La dirección de Harold Clemen resulta (muy aparte de que un director que no domina un idioma difícilmente advierta los tonos de sus actores, que aquí transitan del modo pueblerino a matices muy urbanos, como sucede con Diego Luna) un tanto desconcertante. En esa inmensa antesala de adobe y piedra, creada por Alejandro Luna, los muebles aparecen casi en penumbra y son llevados a la luz y al centro cuando resultan requeridos por la acción; esto, y el principio del juez, o alcalde, Adán arrastrando un largo vendaje desde su pierna, con las ropas que esparce por el suelo, hacen pensar en un alto grado de estilización del montaje. Sin embargo, Clemen pide una actuación realista ----aunque por momentos se tienda en exceso a la farsa-- a sus actores que dicen la mayoría de sus parlamentos de cara al público; aunque es bien cierto que el trazo del director juega en todos los espacios, lo frontal prevalece. Resulta una extraña mezcla de posibles estilos, rescatada por la agilidad del ritmo y la gracia de las propias situaciones.

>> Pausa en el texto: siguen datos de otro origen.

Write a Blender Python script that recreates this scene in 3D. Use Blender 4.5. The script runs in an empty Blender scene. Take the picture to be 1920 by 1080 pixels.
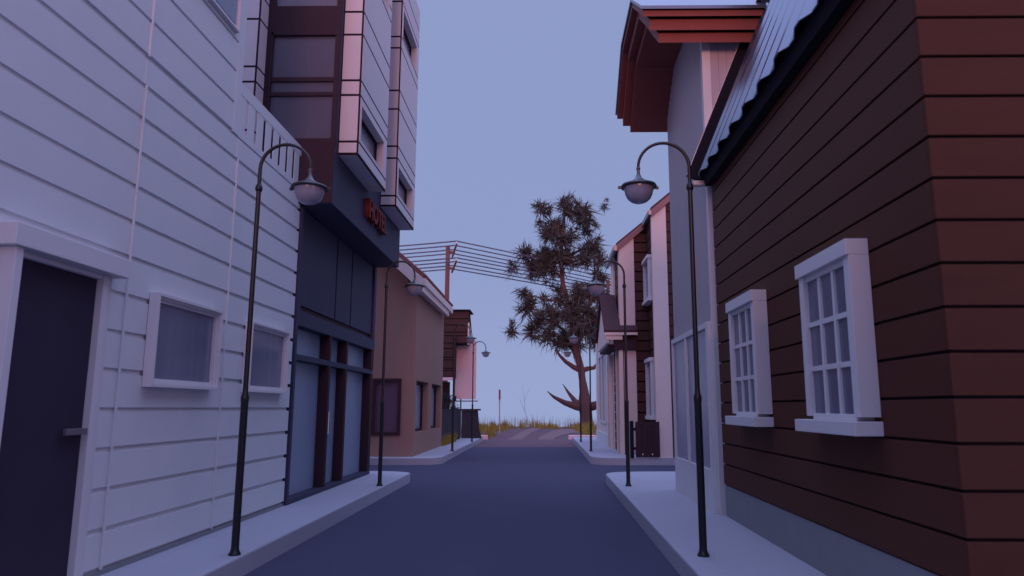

Si damos por buena cierta pérdida de sutileza en aras de un mayor acercamiento al público, podemos disfrutar de muchas actuaciones. Sergio de Bustamante descubre para nosotros una vena cómica muy intencionada, plena de gracia. Ofelia Medina, al impostar en melodrama a su señora Martha, logra un eficaz contraste entre lo que dice y el tono en que lo hace. Daniel Giménez Cacho, muy distante y frío, como para marcar la separación de clase. Pilar Souza, con toda su gracia veterana. Diego Jáuregui y los demás cumplen con mayor o menor fortuna con lo que se les pidió, excepto las dos aspaventosas criadas que parecen sacadas del peor de los astracanes.

Las expectativas que despertó este montaje hicieron que muchos expresaran su desencanto llevándolo al extremo. Ciertamente, el distinguido teatrista alemán no llegó a deslumbrarnos, aunque tampoco parece ser esta su intención. Por las declaraciones hechas a la prensa, su intención era que un público mexicano actual disfrutara de un clásico de su país como si fuera de escritura nuevecita y compartiera en él y con quienes están en escena la convicción de que los abusos del poder, incluso el acoso sexual, y las formas de la corrupción pueden ser combatidos cuando la buena gente pierde sus temores. Esto se logra y, además, de una manera muy divertida.